**Supplied material:**

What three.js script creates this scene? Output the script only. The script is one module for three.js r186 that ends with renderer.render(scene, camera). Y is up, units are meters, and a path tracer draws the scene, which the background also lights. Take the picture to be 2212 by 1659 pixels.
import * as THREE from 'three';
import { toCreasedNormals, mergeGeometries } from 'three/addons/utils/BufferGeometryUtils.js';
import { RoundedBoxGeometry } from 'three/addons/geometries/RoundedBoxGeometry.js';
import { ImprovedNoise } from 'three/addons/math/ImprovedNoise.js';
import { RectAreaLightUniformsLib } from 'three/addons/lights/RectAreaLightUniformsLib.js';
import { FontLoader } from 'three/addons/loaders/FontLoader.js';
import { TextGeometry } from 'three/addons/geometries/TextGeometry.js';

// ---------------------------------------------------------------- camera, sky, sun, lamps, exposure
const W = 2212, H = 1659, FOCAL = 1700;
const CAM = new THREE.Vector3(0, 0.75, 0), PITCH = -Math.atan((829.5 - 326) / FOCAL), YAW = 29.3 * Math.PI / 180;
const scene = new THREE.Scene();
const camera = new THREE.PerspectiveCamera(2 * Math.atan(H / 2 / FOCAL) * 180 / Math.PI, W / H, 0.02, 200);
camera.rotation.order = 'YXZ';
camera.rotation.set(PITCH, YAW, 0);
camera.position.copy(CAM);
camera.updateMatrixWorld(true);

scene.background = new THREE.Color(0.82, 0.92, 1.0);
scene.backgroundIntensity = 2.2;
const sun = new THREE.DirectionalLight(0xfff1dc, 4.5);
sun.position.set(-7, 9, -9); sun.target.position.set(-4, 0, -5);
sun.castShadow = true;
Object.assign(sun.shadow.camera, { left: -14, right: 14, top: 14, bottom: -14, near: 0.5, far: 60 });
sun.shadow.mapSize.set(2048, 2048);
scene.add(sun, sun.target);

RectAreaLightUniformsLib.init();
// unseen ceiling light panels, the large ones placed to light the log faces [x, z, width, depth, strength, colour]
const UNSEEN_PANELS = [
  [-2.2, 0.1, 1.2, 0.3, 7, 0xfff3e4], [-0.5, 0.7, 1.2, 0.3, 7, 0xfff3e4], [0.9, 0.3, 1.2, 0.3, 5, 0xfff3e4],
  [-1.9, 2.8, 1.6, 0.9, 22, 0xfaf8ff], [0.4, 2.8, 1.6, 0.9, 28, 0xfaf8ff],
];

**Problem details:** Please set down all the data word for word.

**The reply:**
What three.js script creates this scene? Output the script only. The script is one module for three.js r186 that ends with renderer.render(scene, camera). Y is up, units are meters, and a path tracer draws the scene, which the background also lights. Take the picture to be 2212 by 1659 pixels.
import * as THREE from 'three';
import { toCreasedNormals, mergeGeometries } from 'three/addons/utils/BufferGeometryUtils.js';
import { RoundedBoxGeometry } from 'three/addons/geometries/RoundedBoxGeometry.js';
import { ImprovedNoise } from 'three/addons/math/ImprovedNoise.js';
import { RectAreaLightUniformsLib } from 'three/addons/lights/RectAreaLightUniformsLib.js';
import { FontLoader } from 'three/addons/loaders/FontLoader.js';
import { TextGeometry } from 'three/addons/geometries/TextGeometry.js';

// ---------------------------------------------------------------- camera, sky, sun, lamps, exposure
const W = 2212, H = 1659, FOCAL = 1700;
const CAM = new THREE.Vector3(0, 0.75, 0), PITCH = -Math.atan((829.5 - 326) / FOCAL), YAW = 29.3 * Math.PI / 180;
const scene = new THREE.Scene();
const camera = new THREE.PerspectiveCamera(2 * Math.atan(H / 2 / FOCAL) * 180 / Math.PI, W / H, 0.02, 200);
camera.rotation.order = 'YXZ';
camera.rotation.set(PITCH, YAW, 0);
camera.position.copy(CAM);
camera.updateMatrixWorld(true);

scene.background = new THREE.Color(0.82, 0.92, 1.0);
scene.backgroundIntensity = 2.2;
const sun = new THREE.DirectionalLight(0xfff1dc, 4.5);
sun.position.set(-7, 9, -9); sun.target.position.set(-4, 0, -5);
sun.castShadow = true;
Object.assign(sun.shadow.camera, { left: -14, right: 14, top: 14, bottom: -14, near: 0.5, far: 60 });
sun.shadow.mapSize.set(2048, 2048);
scene.add(sun, sun.target);

RectAreaLightUniformsLib.init();
// unseen ceiling light panels, the large ones placed to light the log faces [x, z, width, depth, strength, colour]
const UNSEEN_PANELS = [
  [-2.2, 0.1, 1.2, 0.3, 7, 0xfff3e4], [-0.5, 0.7, 1.2, 0.3, 7, 0xfff3e4], [0.9, 0.3, 1.2, 0.3, 5, 0xfff3e4],
  [-1.9, 2.8, 1.6, 0.9, 22, 0xfaf8ff], [0.4, 2.8, 1.6, 0.9, 28, 0xfaf8ff],
];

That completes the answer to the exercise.